■ **YOUR INSTRUCTIONS**: Write out each line of the material again, word for word.

■ **DATA BLOCK**:
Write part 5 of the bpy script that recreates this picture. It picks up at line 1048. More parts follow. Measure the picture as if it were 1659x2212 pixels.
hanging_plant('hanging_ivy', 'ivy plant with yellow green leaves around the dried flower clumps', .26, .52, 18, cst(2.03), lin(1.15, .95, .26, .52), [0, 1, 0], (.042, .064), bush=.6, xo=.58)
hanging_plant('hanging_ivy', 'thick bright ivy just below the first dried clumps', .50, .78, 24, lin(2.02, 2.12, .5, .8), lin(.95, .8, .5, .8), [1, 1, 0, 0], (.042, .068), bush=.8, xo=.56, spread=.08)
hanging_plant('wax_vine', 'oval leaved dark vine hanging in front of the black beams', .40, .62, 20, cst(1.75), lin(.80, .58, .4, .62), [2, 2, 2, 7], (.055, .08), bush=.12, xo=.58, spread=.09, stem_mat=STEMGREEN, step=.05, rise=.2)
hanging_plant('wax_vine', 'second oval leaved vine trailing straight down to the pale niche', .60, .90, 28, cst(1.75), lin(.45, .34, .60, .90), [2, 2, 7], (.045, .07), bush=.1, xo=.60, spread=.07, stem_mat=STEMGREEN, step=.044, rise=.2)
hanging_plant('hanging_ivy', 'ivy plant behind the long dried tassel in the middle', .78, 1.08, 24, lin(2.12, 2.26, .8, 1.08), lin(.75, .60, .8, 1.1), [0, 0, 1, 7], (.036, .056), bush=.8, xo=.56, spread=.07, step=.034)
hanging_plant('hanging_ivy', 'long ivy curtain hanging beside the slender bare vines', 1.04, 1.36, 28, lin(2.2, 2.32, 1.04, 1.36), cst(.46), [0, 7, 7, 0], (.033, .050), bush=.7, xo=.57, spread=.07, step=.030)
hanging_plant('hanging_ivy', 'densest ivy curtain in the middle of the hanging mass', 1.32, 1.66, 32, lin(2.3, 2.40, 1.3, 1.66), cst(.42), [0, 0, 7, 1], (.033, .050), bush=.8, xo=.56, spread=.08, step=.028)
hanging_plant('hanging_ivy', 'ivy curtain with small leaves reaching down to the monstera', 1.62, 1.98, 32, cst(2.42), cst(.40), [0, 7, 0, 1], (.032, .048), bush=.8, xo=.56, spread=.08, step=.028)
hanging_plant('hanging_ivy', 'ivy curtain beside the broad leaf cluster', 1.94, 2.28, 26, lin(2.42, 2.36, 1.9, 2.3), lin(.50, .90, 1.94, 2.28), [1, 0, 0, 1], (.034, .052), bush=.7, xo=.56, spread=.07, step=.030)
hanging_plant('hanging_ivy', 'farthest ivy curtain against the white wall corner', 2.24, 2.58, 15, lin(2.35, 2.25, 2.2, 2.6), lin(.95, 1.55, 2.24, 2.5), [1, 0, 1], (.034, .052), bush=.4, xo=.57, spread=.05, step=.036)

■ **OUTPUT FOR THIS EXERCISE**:
Write part 5 of the bpy script that recreates this picture. It picks up at line 1048. More parts follow. Measure the picture as if it were 1659x2212 pixels.
hanging_plant('hanging_ivy', 'ivy plant with yellow green leaves around the dried flower clumps', .26, .52, 18, cst(2.03), lin(1.15, .95, .26, .52), [0, 1, 0], (.042, .064), bush=.6, xo=.58)
hanging_plant('hanging_ivy', 'thick bright ivy just below the first dried clumps', .50, .78, 24, lin(2.02, 2.12, .5, .8), lin(.95, .8, .5, .8), [1, 1, 0, 0], (.042, .068), bush=.8, xo=.56, spread=.08)
hanging_plant('wax_vine', 'oval leaved dark vine hanging in front of the black beams', .40, .62, 20, cst(1.75), lin(.80, .58, .4, .62), [2, 2, 2, 7], (.055, .08), bush=.12, xo=.58, spread=.09, stem_mat=STEMGREEN, step=.05, rise=.2)
hanging_plant('wax_vine', 'second oval leaved vine trailing straight down to the pale niche', .60, .90, 28, cst(1.75), lin(.45, .34, .60, .90), [2, 2, 7], (.045, .07), bush=.1, xo=.60, spread=.07, stem_mat=STEMGREEN, step=.044, rise=.2)
hanging_plant('hanging_ivy', 'ivy plant behind the long dried tassel in the middle', .78, 1.08, 24, lin(2.12, 2.26, .8, 1.08), lin(.75, .60, .8, 1.1), [0, 0, 1, 7], (.036, .056), bush=.8, xo=.56, spread=.07, step=.034)
hanging_plant('hanging_ivy', 'long ivy curtain hanging beside the slender bare vines', 1.04, 1.36, 28, lin(2.2, 2.32, 1.04, 1.36), cst(.46), [0, 7, 7, 0], (.033, .050), bush=.7, xo=.57, spread=.07, step=.030)
hanging_plant('hanging_ivy', 'densest ivy curtain in the middle of the hanging mass', 1.32, 1.66, 32, lin(2.3, 2.40, 1.3, 1.66), cst(.42), [0, 0, 7, 1], (.033, .050), bush=.8, xo=.56, spread=.08, step=.028)
hanging_plant('hanging_ivy', 'ivy curtain with small leaves reaching down to the monstera', 1.62, 1.98, 32, cst(2.42), cst(.40), [0, 7, 0, 1], (.032, .048), bush=.8, xo=.56, spread=.08, step=.028)
hanging_plant('hanging_ivy', 'ivy curtain beside the broad leaf cluster', 1.94, 2.28, 26, lin(2.42, 2.36, 1.9, 2.3), lin(.50, .90, 1.94, 2.28), [1, 0, 0, 1], (.034, .052), bush=.7, xo=.56, spread=.07, step=.030)
hanging_plant('hanging_ivy', 'farthest ivy curtain against the white wall corner', 2.24, 2.58, 15, lin(2.35, 2.25, 2.2, 2.6), lin(.95, 1.55, 2.24, 2.5), [1, 0, 1], (.034, .052), bush=.4, xo=.57, spread=.05, step=.036)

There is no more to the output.